Stored records -
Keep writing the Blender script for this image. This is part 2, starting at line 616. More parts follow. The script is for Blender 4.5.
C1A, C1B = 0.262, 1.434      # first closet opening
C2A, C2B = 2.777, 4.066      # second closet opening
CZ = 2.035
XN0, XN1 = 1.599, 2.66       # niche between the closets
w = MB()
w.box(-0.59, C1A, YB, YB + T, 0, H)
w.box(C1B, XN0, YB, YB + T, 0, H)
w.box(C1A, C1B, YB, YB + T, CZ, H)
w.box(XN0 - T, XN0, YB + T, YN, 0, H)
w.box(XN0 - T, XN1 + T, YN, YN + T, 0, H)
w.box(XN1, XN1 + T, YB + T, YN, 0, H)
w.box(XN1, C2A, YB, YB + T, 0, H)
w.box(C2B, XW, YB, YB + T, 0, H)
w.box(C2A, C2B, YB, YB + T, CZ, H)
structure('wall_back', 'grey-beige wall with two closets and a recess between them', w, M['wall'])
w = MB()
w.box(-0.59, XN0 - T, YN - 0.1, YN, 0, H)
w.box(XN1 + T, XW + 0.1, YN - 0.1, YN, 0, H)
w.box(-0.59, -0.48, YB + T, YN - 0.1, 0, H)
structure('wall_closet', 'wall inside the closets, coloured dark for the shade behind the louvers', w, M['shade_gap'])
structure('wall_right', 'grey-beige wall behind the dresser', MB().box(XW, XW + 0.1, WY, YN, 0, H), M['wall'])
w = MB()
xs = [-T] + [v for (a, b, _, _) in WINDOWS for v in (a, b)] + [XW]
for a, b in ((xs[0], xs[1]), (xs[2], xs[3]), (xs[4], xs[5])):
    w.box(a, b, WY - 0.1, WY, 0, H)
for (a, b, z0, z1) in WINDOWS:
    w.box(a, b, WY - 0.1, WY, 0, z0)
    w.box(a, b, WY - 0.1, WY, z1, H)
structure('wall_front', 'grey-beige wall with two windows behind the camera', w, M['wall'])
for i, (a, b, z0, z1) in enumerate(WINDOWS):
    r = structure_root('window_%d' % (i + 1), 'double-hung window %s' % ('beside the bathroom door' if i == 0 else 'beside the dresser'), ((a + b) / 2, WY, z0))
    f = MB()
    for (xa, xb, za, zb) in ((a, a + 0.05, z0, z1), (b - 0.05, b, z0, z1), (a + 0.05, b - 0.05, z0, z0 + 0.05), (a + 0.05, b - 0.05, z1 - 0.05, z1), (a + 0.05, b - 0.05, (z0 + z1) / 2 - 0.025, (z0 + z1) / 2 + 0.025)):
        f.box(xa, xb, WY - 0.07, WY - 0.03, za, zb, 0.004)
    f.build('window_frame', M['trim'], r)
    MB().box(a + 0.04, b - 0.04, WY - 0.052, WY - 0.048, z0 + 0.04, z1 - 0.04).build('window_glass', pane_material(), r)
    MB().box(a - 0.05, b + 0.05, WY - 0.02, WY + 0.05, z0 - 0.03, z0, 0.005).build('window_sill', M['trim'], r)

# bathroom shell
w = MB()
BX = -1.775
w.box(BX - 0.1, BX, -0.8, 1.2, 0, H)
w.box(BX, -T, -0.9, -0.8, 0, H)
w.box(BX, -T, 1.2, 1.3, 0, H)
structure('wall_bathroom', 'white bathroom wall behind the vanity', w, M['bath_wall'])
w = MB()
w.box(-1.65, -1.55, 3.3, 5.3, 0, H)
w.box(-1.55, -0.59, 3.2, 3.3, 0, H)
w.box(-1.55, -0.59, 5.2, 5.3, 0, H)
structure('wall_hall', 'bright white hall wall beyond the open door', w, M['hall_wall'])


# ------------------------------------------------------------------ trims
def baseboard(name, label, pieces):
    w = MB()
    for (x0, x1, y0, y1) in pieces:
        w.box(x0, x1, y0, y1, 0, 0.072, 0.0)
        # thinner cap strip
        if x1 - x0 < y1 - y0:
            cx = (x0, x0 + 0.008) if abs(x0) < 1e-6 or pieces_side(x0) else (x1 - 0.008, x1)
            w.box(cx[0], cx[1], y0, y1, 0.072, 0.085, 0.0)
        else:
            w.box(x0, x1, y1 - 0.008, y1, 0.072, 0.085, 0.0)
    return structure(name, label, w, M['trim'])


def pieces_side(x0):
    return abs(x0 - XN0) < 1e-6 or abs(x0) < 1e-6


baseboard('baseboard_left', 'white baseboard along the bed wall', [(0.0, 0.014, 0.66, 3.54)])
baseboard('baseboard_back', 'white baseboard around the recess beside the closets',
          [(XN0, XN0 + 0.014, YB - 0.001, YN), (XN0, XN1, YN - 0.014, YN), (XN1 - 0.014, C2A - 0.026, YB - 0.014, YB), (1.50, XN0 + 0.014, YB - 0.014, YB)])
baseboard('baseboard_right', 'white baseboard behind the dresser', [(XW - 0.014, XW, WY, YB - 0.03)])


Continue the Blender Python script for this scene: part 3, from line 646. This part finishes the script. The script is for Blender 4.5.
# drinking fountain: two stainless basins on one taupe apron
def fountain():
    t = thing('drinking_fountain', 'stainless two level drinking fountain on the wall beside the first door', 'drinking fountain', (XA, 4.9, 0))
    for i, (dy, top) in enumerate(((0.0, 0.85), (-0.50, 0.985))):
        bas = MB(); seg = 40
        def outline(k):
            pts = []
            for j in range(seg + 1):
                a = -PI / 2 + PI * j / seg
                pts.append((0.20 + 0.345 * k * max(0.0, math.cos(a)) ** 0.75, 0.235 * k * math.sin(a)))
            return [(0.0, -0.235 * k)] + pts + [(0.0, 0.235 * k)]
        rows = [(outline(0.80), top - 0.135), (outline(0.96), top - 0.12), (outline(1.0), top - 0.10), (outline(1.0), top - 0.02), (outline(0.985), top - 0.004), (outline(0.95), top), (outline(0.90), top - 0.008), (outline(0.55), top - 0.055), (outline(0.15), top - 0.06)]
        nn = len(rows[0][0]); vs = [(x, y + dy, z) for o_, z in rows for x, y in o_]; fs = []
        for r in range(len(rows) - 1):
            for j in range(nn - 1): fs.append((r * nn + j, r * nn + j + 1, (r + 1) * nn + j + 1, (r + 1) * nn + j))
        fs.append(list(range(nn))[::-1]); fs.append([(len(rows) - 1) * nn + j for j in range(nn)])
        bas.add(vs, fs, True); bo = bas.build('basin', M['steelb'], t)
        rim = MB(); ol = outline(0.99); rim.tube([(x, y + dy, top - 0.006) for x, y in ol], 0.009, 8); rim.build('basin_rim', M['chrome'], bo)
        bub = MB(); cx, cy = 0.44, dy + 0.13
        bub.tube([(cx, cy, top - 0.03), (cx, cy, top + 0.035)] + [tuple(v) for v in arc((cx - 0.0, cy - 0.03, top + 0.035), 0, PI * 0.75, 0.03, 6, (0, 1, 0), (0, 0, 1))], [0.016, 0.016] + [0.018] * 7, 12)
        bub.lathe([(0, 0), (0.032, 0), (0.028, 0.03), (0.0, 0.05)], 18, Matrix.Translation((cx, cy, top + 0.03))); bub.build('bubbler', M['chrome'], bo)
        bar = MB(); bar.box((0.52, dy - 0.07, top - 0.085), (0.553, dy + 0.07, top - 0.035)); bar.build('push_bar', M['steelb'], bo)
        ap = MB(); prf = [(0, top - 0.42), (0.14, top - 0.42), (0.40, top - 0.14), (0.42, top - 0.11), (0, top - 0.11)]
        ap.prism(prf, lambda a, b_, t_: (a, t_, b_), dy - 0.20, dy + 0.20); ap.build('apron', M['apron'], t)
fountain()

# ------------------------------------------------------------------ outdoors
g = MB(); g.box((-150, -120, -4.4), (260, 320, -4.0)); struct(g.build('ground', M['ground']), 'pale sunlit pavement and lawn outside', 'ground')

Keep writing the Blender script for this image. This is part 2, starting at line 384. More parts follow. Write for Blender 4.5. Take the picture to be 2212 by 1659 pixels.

Required work -
Write down every line of the data above that includes the string "this".

Task response -
Keep writing the Blender script for this image. This is part 2, starting at line 616. More parts follow. The script is for Blender 4.5.
Continue the Blender Python script for this scene: part 3, from line 646. This part finishes the script. The script is for Blender 4.5.
Keep writing the Blender script for this image. This is part 2, starting at line 384. More parts follow. Write for Blender 4.5. Take the picture to be 2212 by 1659 pixels.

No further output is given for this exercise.